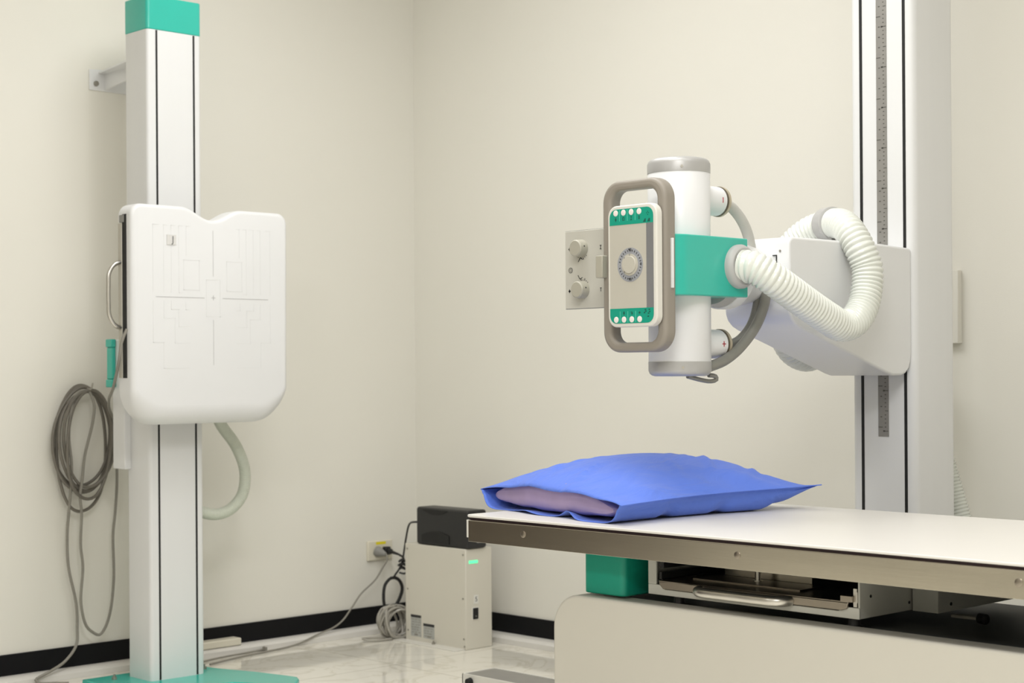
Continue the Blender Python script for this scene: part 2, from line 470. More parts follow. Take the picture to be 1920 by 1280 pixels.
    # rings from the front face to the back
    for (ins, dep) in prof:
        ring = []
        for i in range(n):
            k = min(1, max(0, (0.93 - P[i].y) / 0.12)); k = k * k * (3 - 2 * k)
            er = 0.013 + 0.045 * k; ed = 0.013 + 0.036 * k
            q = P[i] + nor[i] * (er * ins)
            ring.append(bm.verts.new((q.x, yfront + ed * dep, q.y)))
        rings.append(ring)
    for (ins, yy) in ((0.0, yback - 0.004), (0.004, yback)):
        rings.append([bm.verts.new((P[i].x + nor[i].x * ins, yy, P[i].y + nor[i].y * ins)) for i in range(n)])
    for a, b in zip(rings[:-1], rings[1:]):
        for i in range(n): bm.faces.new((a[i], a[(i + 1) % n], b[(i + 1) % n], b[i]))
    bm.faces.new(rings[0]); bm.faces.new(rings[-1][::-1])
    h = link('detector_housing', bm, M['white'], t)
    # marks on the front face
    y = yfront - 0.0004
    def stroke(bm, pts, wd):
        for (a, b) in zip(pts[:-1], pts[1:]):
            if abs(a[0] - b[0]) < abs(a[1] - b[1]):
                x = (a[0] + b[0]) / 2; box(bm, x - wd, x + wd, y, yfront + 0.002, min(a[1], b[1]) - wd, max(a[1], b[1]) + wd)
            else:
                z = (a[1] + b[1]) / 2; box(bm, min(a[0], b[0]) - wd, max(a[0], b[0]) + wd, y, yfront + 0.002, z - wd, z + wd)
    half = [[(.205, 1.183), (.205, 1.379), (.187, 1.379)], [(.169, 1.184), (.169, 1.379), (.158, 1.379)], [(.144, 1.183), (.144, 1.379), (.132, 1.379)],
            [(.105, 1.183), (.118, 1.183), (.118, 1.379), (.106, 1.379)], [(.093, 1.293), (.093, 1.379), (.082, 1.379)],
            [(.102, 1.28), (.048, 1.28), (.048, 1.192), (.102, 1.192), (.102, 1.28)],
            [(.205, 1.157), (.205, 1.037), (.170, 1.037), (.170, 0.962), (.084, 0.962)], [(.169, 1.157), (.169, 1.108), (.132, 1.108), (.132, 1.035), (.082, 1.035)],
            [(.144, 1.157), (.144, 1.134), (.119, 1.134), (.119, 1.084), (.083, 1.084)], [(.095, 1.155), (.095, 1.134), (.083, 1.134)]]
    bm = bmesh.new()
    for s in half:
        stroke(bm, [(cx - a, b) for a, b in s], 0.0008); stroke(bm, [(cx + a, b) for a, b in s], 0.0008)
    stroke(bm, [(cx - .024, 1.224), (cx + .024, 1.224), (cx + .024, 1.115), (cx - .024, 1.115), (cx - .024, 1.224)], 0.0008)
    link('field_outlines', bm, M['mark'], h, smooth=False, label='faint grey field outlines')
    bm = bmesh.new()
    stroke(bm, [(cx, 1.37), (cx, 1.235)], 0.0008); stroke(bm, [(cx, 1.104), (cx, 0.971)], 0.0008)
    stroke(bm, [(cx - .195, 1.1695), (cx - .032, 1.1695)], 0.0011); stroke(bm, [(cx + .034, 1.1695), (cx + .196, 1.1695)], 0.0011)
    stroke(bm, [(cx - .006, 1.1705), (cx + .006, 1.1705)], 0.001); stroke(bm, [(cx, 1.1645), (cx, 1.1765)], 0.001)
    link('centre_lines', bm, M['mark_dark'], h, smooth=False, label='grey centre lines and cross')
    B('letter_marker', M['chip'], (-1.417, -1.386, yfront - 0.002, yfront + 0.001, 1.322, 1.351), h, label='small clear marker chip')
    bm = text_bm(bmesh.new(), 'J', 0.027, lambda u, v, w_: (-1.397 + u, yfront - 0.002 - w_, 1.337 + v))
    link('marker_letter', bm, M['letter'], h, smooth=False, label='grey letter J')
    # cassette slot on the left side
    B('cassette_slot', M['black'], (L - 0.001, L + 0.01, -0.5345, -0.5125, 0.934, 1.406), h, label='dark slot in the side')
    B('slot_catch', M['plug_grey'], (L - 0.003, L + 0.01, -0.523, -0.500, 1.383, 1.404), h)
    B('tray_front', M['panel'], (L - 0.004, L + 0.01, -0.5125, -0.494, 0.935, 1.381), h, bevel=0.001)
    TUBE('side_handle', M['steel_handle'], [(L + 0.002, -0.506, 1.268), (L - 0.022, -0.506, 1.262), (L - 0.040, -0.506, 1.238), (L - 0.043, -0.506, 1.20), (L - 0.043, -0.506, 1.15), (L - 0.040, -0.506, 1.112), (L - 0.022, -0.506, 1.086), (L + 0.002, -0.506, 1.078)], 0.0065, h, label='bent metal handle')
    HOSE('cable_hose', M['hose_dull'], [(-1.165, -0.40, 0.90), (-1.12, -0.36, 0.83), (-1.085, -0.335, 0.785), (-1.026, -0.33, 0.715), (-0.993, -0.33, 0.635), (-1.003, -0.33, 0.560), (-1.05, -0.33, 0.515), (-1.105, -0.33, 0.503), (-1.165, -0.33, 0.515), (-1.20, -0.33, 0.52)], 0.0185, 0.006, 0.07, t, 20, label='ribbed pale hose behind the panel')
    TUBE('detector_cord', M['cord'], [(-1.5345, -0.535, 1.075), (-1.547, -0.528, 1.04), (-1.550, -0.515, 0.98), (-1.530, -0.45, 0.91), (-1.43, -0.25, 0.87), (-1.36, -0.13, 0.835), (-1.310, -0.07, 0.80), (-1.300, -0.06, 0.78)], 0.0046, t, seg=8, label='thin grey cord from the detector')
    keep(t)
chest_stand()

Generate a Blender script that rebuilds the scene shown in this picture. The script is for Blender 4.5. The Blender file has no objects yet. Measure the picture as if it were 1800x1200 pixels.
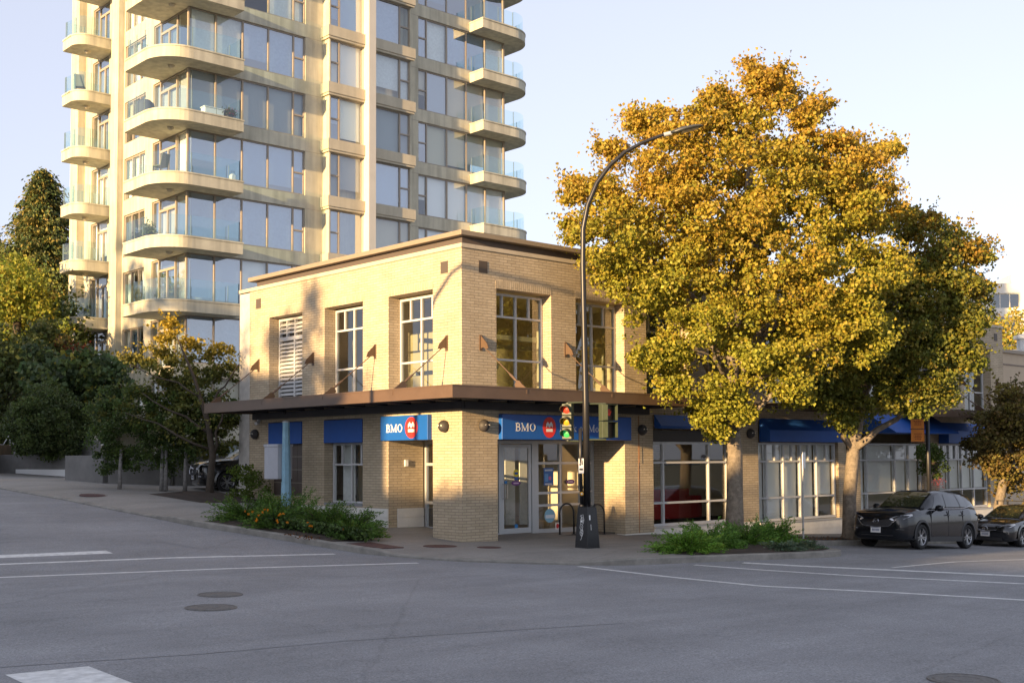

++++++++++++++++++++

• Written problem
Output each line exactly; omit every picture.

• Expected answer
Continue the Blender Python script for this scene: part 2, from line 470. More parts follow. Take the picture to be 1920 by 1280 pixels.
    # rings from the front face to the back
    for (ins, dep) in prof:
        ring = []
        for i in range(n):
            k = min(1, max(0, (0.93 - P[i].y) / 0.12)); k = k * k * (3 - 2 * k)
            er = 0.013 + 0.045 * k; ed = 0.013 + 0.036 * k
            q = P[i] + nor[i] * (er * ins)
            ring.append(bm.verts.new((q.x, yfront + ed * dep, q.y)))
        rings.append(ring)
    for (ins, yy) in ((0.0, yback - 0.004), (0.004, yback)):
        rings.append([bm.verts.new((P[i].x + nor[i].x * ins, yy, P[i].y + nor[i].y * ins)) for i in range(n)])
    for a, b in zip(rings[:-1], rings[1:]):
        for i in range(n): bm.faces.new((a[i], a[(i + 1) % n], b[(i + 1) % n], b[i]))
    bm.faces.new(rings[0]); bm.faces.new(rings[-1][::-1])
    h = link('detector_housing', bm, M['white'], t)
    # marks on the front face
    y = yfront - 0.0004
    def stroke(bm, pts, wd):
        for (a, b) in zip(pts[:-1], pts[1:]):
            if abs(a[0] - b[0]) < abs(a[1] - b[1]):
                x = (a[0] + b[0]) / 2; box(bm, x - wd, x + wd, y, yfront + 0.002, min(a[1], b[1]) - wd, max(a[1], b[1]) + wd)
            else:
                z = (a[1] + b[1]) / 2; box(bm, min(a[0], b[0]) - wd, max(a[0], b[0]) + wd, y, yfront + 0.002, z - wd, z + wd)
    half = [[(.205, 1.183), (.205, 1.379), (.187, 1.379)], [(.169, 1.184), (.169, 1.379), (.158, 1.379)], [(.144, 1.183), (.144, 1.379), (.132, 1.379)],
            [(.105, 1.183), (.118, 1.183), (.118, 1.379), (.106, 1.379)], [(.093, 1.293), (.093, 1.379), (.082, 1.379)],
            [(.102, 1.28), (.048, 1.28), (.048, 1.192), (.102, 1.192), (.102, 1.28)],
            [(.205, 1.157), (.205, 1.037), (.170, 1.037), (.170, 0.962), (.084, 0.962)], [(.169, 1.157), (.169, 1.108), (.132, 1.108), (.132, 1.035), (.082, 1.035)],
            [(.144, 1.157), (.144, 1.134), (.119, 1.134), (.119, 1.084), (.083, 1.084)], [(.095, 1.155), (.095, 1.134), (.083, 1.134)]]
    bm = bmesh.new()
    for s in half:
        stroke(bm, [(cx - a, b) for a, b in s], 0.0008); stroke(bm, [(cx + a, b) for a, b in s], 0.0008)
    stroke(bm, [(cx - .024, 1.224), (cx + .024, 1.224), (cx + .024, 1.115), (cx - .024, 1.115), (cx - .024, 1.224)], 0.0008)
    link('field_outlines', bm, M['mark'], h, smooth=False, label='faint grey field outlines')
    bm = bmesh.new()
    stroke(bm, [(cx, 1.37), (cx, 1.235)], 0.0008); stroke(bm, [(cx, 1.104), (cx, 0.971)], 0.0008)
    stroke(bm, [(cx - .195, 1.1695), (cx - .032, 1.1695)], 0.0011); stroke(bm, [(cx + .034, 1.1695), (cx + .196, 1.1695)], 0.0011)
    stroke(bm, [(cx - .006, 1.1705), (cx + .006, 1.1705)], 0.001); stroke(bm, [(cx, 1.1645), (cx, 1.1765)], 0.001)
    link('centre_lines', bm, M['mark_dark'], h, smooth=False, label='grey centre lines and cross')
    B('letter_marker', M['chip'], (-1.417, -1.386, yfront - 0.002, yfront + 0.001, 1.322, 1.351), h, label='small clear marker chip')
    bm = text_bm(bmesh.new(), 'J', 0.027, lambda u, v, w_: (-1.397 + u, yfront - 0.002 - w_, 1.337 + v))
    link('marker_letter', bm, M['letter'], h, smooth=False, label='grey letter J')
    # cassette slot on the left side
    B('cassette_slot', M['black'], (L - 0.001, L + 0.01, -0.5345, -0.5125, 0.934, 1.406), h, label='dark slot in the side')
    B('slot_catch', M['plug_grey'], (L - 0.003, L + 0.01, -0.523, -0.500, 1.383, 1.404), h)
    B('tray_front', M['panel'], (L - 0.004, L + 0.01, -0.5125, -0.494, 0.935, 1.381), h, bevel=0.001)
    TUBE('side_handle', M['steel_handle'], [(L + 0.002, -0.506, 1.268), (L - 0.022, -0.506, 1.262), (L - 0.040, -0.506, 1.238), (L - 0.043, -0.506, 1.20), (L - 0.043, -0.506, 1.15), (L - 0.040, -0.506, 1.112), (L - 0.022, -0.506, 1.086), (L + 0.002, -0.506, 1.078)], 0.0065, h, label='bent metal handle')
    HOSE('cable_hose', M['hose_dull'], [(-1.165, -0.40, 0.90), (-1.12, -0.36, 0.83), (-1.085, -0.335, 0.785), (-1.026, -0.33, 0.715), (-0.993, -0.33, 0.635), (-1.003, -0.33, 0.560), (-1.05, -0.33, 0.515), (-1.105, -0.33, 0.503), (-1.165, -0.33, 0.515), (-1.20, -0.33, 0.52)], 0.0185, 0.006, 0.07, t, 20, label='ribbed pale hose behind the panel')
    TUBE('detector_cord', M['cord'], [(-1.5345, -0.535, 1.075), (-1.547, -0.528, 1.04), (-1.550, -0.515, 0.98), (-1.530, -0.45, 0.91), (-1.43, -0.25, 0.87), (-1.36, -0.13, 0.835), (-1.310, -0.07, 0.80), (-1.300, -0.06, 0.78)], 0.0046, t, seg=8, label='thin grey cord from the detector')
    keep(t)
chest_stand()

Generate a Blender script that rebuilds the scene shown in this picture. The script is for Blender 4.5. The Blender file has no objects yet. Measure the picture as if it were 1800x1200 pixels.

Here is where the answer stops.